James J. Hill, the 19th century St. Paul businessman who built the St. Paul Cathedral and a great railroad to the Pacific Northwest, must be spinning in his grave. The once-proud train that bears his sobriquet, the Empire Builder, has become a slow-motion blot on his legacy.
“Eighty-five years after its debut as the Great Northern Railway’s premier passenger service to the west, the Empire Builder is broken,” the Flathead Beacon of Kalispell, Mont., sadly reported. “Five years after the Empire Builder had some of Amtrak’s best on-time performance rates, even outpacing Amtrak’s high-speed Acela train between Boston and Washington, delays of three to five hours are now commonplace.”
This is Minnesota’s only intercity passenger train, once the most popular of Amtrak’s long-distance routes but now bleeding ridership with each botched timetable performance. It’s not a public-sector failure for the quasi-governmental rail agency, but one of the private-sector BNSF Railway whose tracks it leases the use of.
As passenger rail improvements—some publicly financed, some private enterprises—are blossoming across the rest of America, the Empire Builder’s woes will only drive down support for such advances around here.
After delays of up to 12 hours on an already leisurely schedule plagued the train during the harsh winter, Amtrak modified its timetable in April. It didn’t help much. “In June, the westbound Empire Builder, train No. 7, stayed on schedule 10 percent of the time,” the Beacon noted. “The eastbound train, No. 8, has a zero percent on-time rate.” By then, ridership was down 19 percent from June 2013, which was already off from the record 2012 year of 543,000 boardings.

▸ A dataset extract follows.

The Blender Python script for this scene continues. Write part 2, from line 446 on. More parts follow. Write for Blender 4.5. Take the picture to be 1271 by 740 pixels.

Problems like this for Amtrak aren’t confined to the Empire Builder as a surge in freight on share tracks, only partly caused by the U.S. crude oil boom, gums up the schedules. But the timing could hardly be worse as “Americans are getting more and more frustrated with air travel,” according to Tanya Snyder at StreetsblogUSA.
Snyder cited a U.S. Travel Association survey that found significant percentages of respondents unhappy with the hassles of flying, some so much that they’re traveling less than they used to or planned to. The Travel Association pegged the industry’s losses from trips not taken at $27 billion. A 2011 Harris interactive poll found that a third of business travelers and two-thirds of leisure travelers would ride high-speed rail instead of jetliners, of the former existed.
In the face of such an opportunity, Amtrak has even taken a page from the airlines’ playbook, getting rid of free amenities altogether or charging for them. “Amtrak is acting more like an airline every day,” wrote Christopher Elliott in USA TODAY. “And not in a good way.”
Since late May, Empire Builder passengers have had to fork over $8 for a blanket, pillow, earplugs and eye shade. No more free glasses of wine, either. It’s the kind of cost-cutting and revenue enhancement that might please congressional funders, but not passengers, especially when the train pulls in hours late.
James J. Hill might have had a smart solution when he ran both the passenger and freight ends of his railroad, and air and car travel weren’t competing with him. Today’s fragmented transportation market complicates matters. But trains—at their best efficient, comfortable and internet-friendly—deserve more respect than they’re getting from practically any quarter these days.